World War III in Popular Culture - 1960s: Expanding Popularity

1960s: Expanding Popularity

In the 1960s, media about the threat of nuclear world war gained wide popularity. According to Susan Sontag, these films struck people’s "imagination of disaster...in the fantasy of living through one’s own death and more the death of cities, the destruction of humanity itself." A leading member of the 1960s anti-war movement, singer-songwriter Bob Dylan evoked the topic of WWIII thrice in his seminal The Freewheelin' Bob Dylan, in "Masters of War", "Talkin' World War III Blues", and "A Hard Rain's a-Gonna Fall". The 1968 Philip K. Dick novel Do Androids Dream of Electric Sheep?, adapted to film in 1982 as Blade Runner, features as its setting an Earth having been damaged greatly by the radioactive fallout of a nuclear war termed "World War Terminus."

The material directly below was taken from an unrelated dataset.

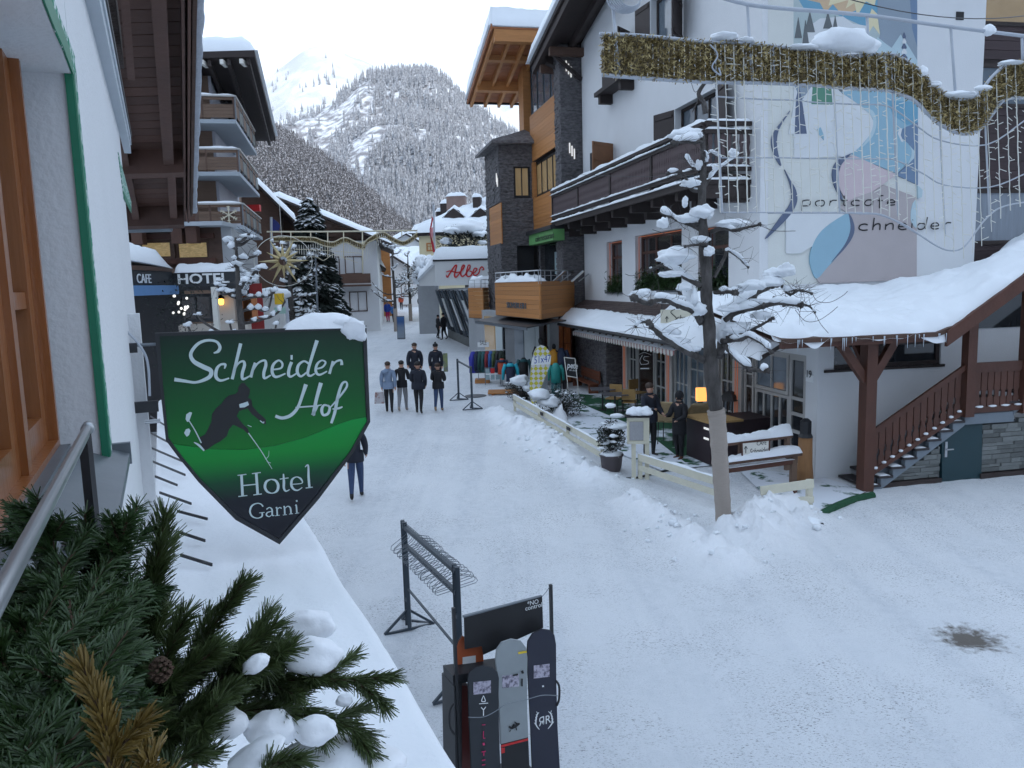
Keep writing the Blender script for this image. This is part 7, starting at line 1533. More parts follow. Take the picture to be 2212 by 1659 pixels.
for i in range(N):
 f_ = .05+.9*i/(N-1); p = ba.lerp(nb,f_); p.z = (ba.z+hb_)*(1-f_)+(nb.z+hn)*f_-.07
 if i==0:
  h0 = hm_.build('wire_hanger',zinc); tag(h0,'empty wire coat hanger on the bar of the foreground clothes rack','coat hanger','wire hangers on the foreground rack'); ho_ = h0
 else:ho_ = h0.copy(); COL.objects.link(ho_)
 ho_.location = p+Vector((0,0,.0)); ho_.scale = (1.2,)*3; ho_.rotation_euler = (random.uniform(.10,.2),random.uniform(-.25,.1),an)
s1 = gl(G(*z7(930,705))); s2 = gl(G(*z7(1055,792)))
rack('empty clothes rack standing farther up the street near the walkers',s1,s2,Dp(*z7(920,320),s1.y).z-s1.z,Dp(*z7(1050,388),s2.y).z-s2.z,False)
# snowboard display
q0 = Dp(*zR(505,1659),6.45); BD = Fr(q0.x,q0.y,28)
bd = thing('snowboard_stand','display trolley for snowboards with a black NO control banner','display stand',(q0.x+.5,q0.y+.3,.15))
def bpoly(pts,d0,d1,m,par,name,curve=False):
 P = [BD.hit(*zR(*p),d1) for p in pts]
 if curve:P = [tuple(q)[:2]for q in spline([(*p,) for p in P]+[P[0]],4)[:-1]]
 m_ = MB(); m_.fpoly(BD,P,d0,d1); return m_.build(name,m,par)
for x,y0,d in ((505,620,-.02),(1135,470,-.1)):a = BD.hit(*zR(x,y0),d); m_ = MB(); m_.fb(BD,a[0]-.013,a[0]+.013,.15,a[1],d-.015,d+.015); m_.build('pole',black_metal,bd)
bn = bpoly([(575,680),(1080,545),(1087,750),(700,925),(690,870),(580,890)],-.13,-.12,print_k,bd,'banner')
bpoly([(572,686),(1082,548),(1082,543),(572,676)],-.13,-.10,zinc,bd,'banner_rod')
a = BD.hit(*zR(985,610),-.115); b = BD.hit(*zR(1065,588),-.115); rt = math.atan2(b[1]-a[1],b[0]-a[0])
text(BD,'*NO',a[0],a[1],.045,print_w,bn,-.117,.002,w=.12,rot=0); a = BD.hit(*zR(972,640),-.115); text(BD,'control',a[0],a[1],.045,print_w,bn,-.117,.002,w=.18,rot=0)
bpoly([(540,1120),(610,1130),(620,1700),(555,1700)],-.2,-.1,mat('dark_red_panel',(.12,.022,.018),.5),bd,'side_panel')
bpoly([(510,1130),(560,1110),(560,1700),(520,1700)],-.3,-.02,black_metal,bd,'trolley_side')
bpoly([(500,1060),(985,990),(985,1030),(505,1120)],-.25,-.03,black_metal,bd,'cross_rail')
m_ = MB(); m_.fb(BD,.02,.9,.14,.3,-.4,.1); m_.build('trolley_base',black_metal,bd)
for pts in ([(510,1240),(482,1290),(482,1390),(512,1440)],[(1172,1095),(1190,1130),(1190,1210),(1175,1255)]):m_ = MB(); m_.tube([BD.P(*BD.hit(*zR(*p),.03),.03) for p in spline(pts,4)],.011,6); m_.build('handle',black_metal,bd)
ch_ = MB(); pts = spline([(600,1330),(700,1328),(780,1290),(850,1245),(980,1215),(1080,1188),(1180,1190)],6); ch_.tube([BD.P(*BD.hit(*zR(*p),.16),.16) for p in pts],.004,4); ch_.build('chain',zinc,bd)
m_ = MB(); m_.tube([BD.P(*BD.hit(*zR(*p),-.1),-.1) for p in ((1080,548),(1105,520),(1135,475))],.004,4); m_.build('chain',zinc,bd)
SBs = [('orange snowboard standing at the back left of the display',[(520,900),(540,840),(565,805),(600,830),(695,865),(705,1060),(520,1080),(512,980)],-.22,mat('orange_board',(.50,.12,.045),.4,.2,3)),
('front left black snowboard with a pink pattern down its middle',[(600,1080),(612,1040),(650,1008),(700,998),(755,1008),(790,1040),(800,1080),(797,1200),(800,1400),(812,1720),(625,1720),(612,1400),(604,1200)],.10,mat('charcoal_board',(.02,.024,.03),.35)),
('pale grey snowboard in the middle with a black lower end',[(780,960),(788,890),(820,845),(880,825),(940,835),(975,880),(985,950),(982,1100),(984,1300),(990,1460),(812,1505),(805,1300),(792,1100)],.06,mat('grey_board',(.27,.30,.31),.35)),
('tall dark navy snowboard at the right with a white wreath emblem',[(985,900),(990,840),(1020,790),(1080,760),(1130,768),(1160,800),(1170,860),(1172,1100),(1180,1400),(1198,1720),(1020,1720),(1008,1400),(992,1100)],.02,mat('navy_board',(.016,.018,.035),.35))]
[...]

In 1964 three films about the threat of accidental nuclear war were released, Dr. Strangelove, Fail-Safe, and Seven Days in May. Their negative portrayal of nuclear defence prompted the United States Air Force to sponsor films such as A Gathering of Eagles to publicly address the potential dangers of nuclear defense.

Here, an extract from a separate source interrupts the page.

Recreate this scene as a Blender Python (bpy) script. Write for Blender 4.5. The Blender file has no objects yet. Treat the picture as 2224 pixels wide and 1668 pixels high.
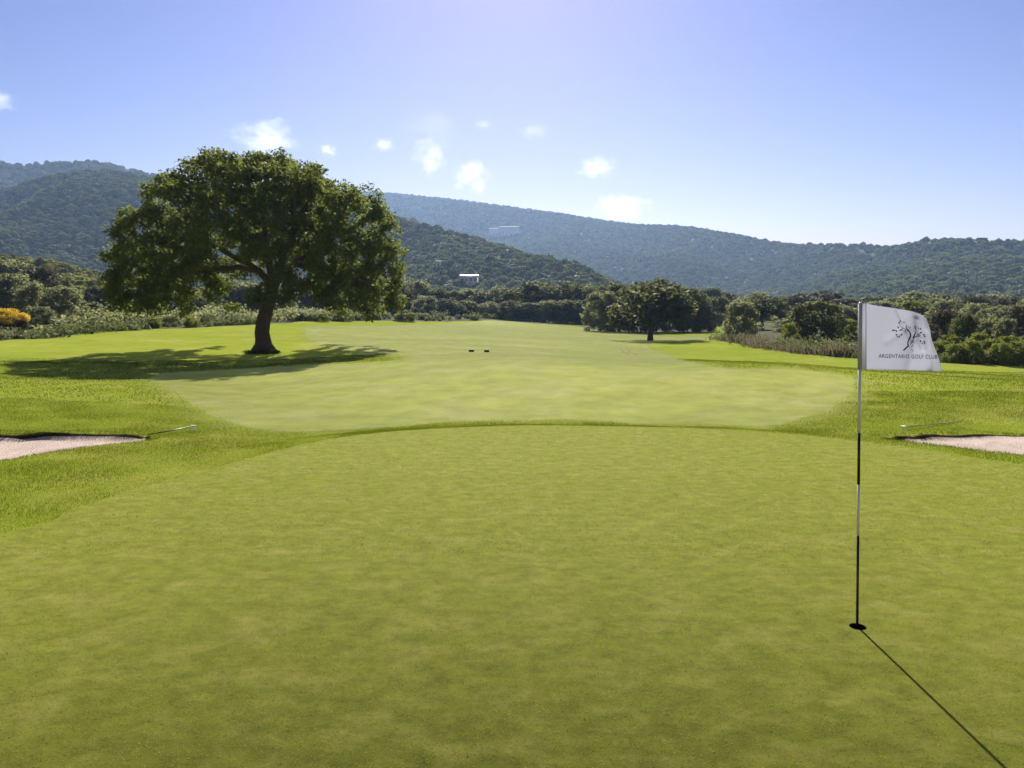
import bpy, bmesh, math, random
import numpy as np
from mathutils import Vector

R = math.radians
SC = bpy.context.scene
COL = SC.collection
rng = np.random.default_rng(11)
random.seed(5)

# ------------------------------------------------------------------ camera, sky, sun, exposure
FPX, CAMZ, HOR = 1600.0, 2.1, 680.0            # focal length (in photo pixels), eye height, horizon row
PITCH = math.atan((834 - HOR) / FPX)
cam_d = bpy.data.cameras.new('camera')
cam = bpy.data.objects.new('camera', cam_d)
COL.objects.link(cam)
cam.location = (0, 0, CAMZ)
cam.rotation_euler = (R(90) - PITCH, 0, 0)
cam_d.sensor_width = 36.0
cam_d.lens = FPX / 2224 * 36.0
cam_d.clip_start = 0.1
cam_d.clip_end = 30000
SC.camera = cam

SUN_EL, SUN_AZ = 37.0, 0.0
W = bpy.data.worlds.new('World')
SC.world = W
W.use_nodes = True
wn, wl = W.node_tree.nodes, W.node_tree.links
bg = wn['Background']
sky = wn.new('ShaderNodeTexSky')
sky.sky_type = 'NISHITA'
sky.sun_disc = False
sky.sun_elevation = R(SUN_EL)
sky.sun_rotation = R(SUN_AZ)
sky.altitude = 50
sky.air_density = 1.4
sky.dust_density = 0.4
sky.ozone_density = 5.0
bg.inputs['Strength'].default_value = 0.05
wb = wn.new('ShaderNodeMix'); wb.data_type = 'RGBA'; wb.blend_type = 'MULTIPLY'     # camera white balance of the sky
wb.inputs['Factor'].default_value = 1.0; wb.inputs['B'].default_value = (0.200, 0.115, 0.122, 1)
gm = wn.new('ShaderNodeGamma'); gm.inputs['Gamma'].default_value = 1.85                # and its contrast
wl.new(sky.outputs[0], gm.inputs['Color']); wl.new(gm.outputs[0], wb.inputs['A'])
wl.new(wb.outputs['Result'], bg.inputs['Color'])

sun_d = bpy.data.lights.new('sun', 'SUN')
sun_d.energy = 5.0
sun_d.angle = R(0.53)
sun_d.color = (1.0, 0.95, 0.86)
sun = bpy.data.objects.new('sun', sun_d)
COL.objects.link(sun)
sun.rotation_euler = (R(-(90 - SUN_EL)), 0, R(-SUN_AZ))
sun.location = (0, 60, 60)

SC.view_settings.view_transform = 'Standard'
SC.view_settings.look = 'None'
SC.view_settings.exposure = 1.2
SC.view_settings.gamma = 1.0
SC.view_settings.use_curve_mapping = False
SC.render.engine = 'CYCLES'
cy = SC.cycles
cy.use_denoising = True
cy.max_bounces = 8
cy.diffuse_bounces = 3
cy.glossy_bounces = 2
cy.transmission_bounces = 4
cy.transparent_max_bounces = 6
cy.volume_bounces = 4
cy.volume_max_steps = 128
cy.sample_clamp_indirect = 6

# ------------------------------------------------------------------ pixel helpers (for measuring places off the photo)
def ray(px, py):
    a, b = (px - 1112) / FPX, (834 - py) / FPX
    c, s = math.cos(PITCH), math.sin(PITCH)
    return np.array([a, c + b * s, -s + b * c])

def at(px, py, Y):
    d = ray(px, py)
    return np.array([0, 0, CAMZ]) + d * (Y / d[1])

def ground_plane(px, py, z=0.0):
    d = ray(px, py)
    return np.array([0, 0, CAMZ]) + d * ((z - CAMZ) / d[2])

def sstep(a, b, x):
    t = np.clip((x - a) / (b - a), 0, 1)
    return t * t * (3 - 2 * t)

# smooth value noise for geometry
_perm = np.random.default_rng(3).random((256, 256))
def vnoise(x, y):
    x, y = np.asarray(x, float), np.asarray(y, float)
    xi, yi = np.floor(x).astype(int), np.floor(y).astype(int)
    fx, fy = x - xi, y - yi
    fx, fy = fx * fx * (3 - 2 * fx), fy * fy * (3 - 2 * fy)
    g = lambda i, j: _perm[i & 255, j & 255]
    return ((g(xi, yi) * (1 - fx) + g(xi + 1, yi) * fx) * (1 - fy) +
            (g(xi, yi + 1) * (1 - fx) + g(xi + 1, yi + 1) * fx) * fy) * 2 - 1

# ------------------------------------------------------------------ objects helpers
def tag(o, label=None, cat=None, group=None, kind=None):
    if label: o['label'] = label
    if cat: o['category'] = cat
    if group: o['group'] = group
    if kind: o['kind'] = kind
    return o

def link(name, me, parent=None, mat=None):
    o = bpy.data.objects.new(name, me)
    COL.objects.link(o)
    if parent: o.parent = parent
    if mat and me is not None and not me.materials: me.materials.append(mat)
    return o

def empty(name, loc):
    o = bpy.data.objects.new(name, None)
    o.empty_display_size = 0.3
    COL.objects.link(o)
    o.location = loc
    return o

def np_mesh(name, V, F, mat=None, smooth=False):
    """V (n,3); F (m,k) equal sided faces or list of such arrays"""
    if not isinstance(F, list): F = [F]
    F = [f for f in F if len(f)]
    me = bpy.data.meshes.new(name)
    V = np.asarray(V, np.float32)
    me.vertices.add(len(V)); me.vertices.foreach_set('co', V.ravel())
    idx = np.concatenate([f.ravel() for f in F]).astype(np.int32)
    tot = np.concatenate([np.full(len(f), f.shape[1]) for f in F]).astype(np.int32)
    start = np.concatenate([[0], np.cumsum(tot)[:-1]]).astype(np.int32)
    me.loops.add(len(idx)); me.loops.foreach_set('vertex_index', idx)
    me.polygons.add(len(tot)); me.polygons.foreach_set('loop_start', start)
    me.polygons.foreach_set('loop_total', tot)
    if smooth: me.polygons.foreach_set('use_smooth', np.ones(len(tot), bool))
    me.update(calc_edges=True)
    if mat: me.materials.append(mat)
    return me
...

Dr. Strangelove is a black comedy by Stanley Kubrick about the nuclear arms race between the US and the Soviet Union and the doctrine of mutually assured destruction. Following a bizarre mental breakdown the C.O. of a SAC base orders the B-52 wing operating from his base to attack the Soviet Union. The title character, Dr. Strangelove, is a parody of a composite of Cold War figures, including Wernher von Braun, Henry Kissinger, and Herman Kahn. The secret code Operation DROPKICK, mentioned by George C. Scott's character, may be an oblique reference to Operation Dropshot.

The 1964 film Fail-Safe was adapted from a best-selling novel of the same name by Eugene Burdick and Harvey Wheeler. In it, nuclear disaster is caused by a technological breakdown that mistakenly launches American bombers to attack the Soviet Union. In order to prove the mistake and placate the Soviets, thereby saving the world from nuclear war, the US President orders the destruction of New York after a US bomber succeeds in destroying Moscow. The film was made in a semi-documentary style, ending just as the explosion over New York City begins.

The War Game (1965), produced by Peter Watkins, deals with a fictional nuclear attack on Britain. This film won the Oscar for Best Documentary, but was withheld from broadcast by the BBC for two decades.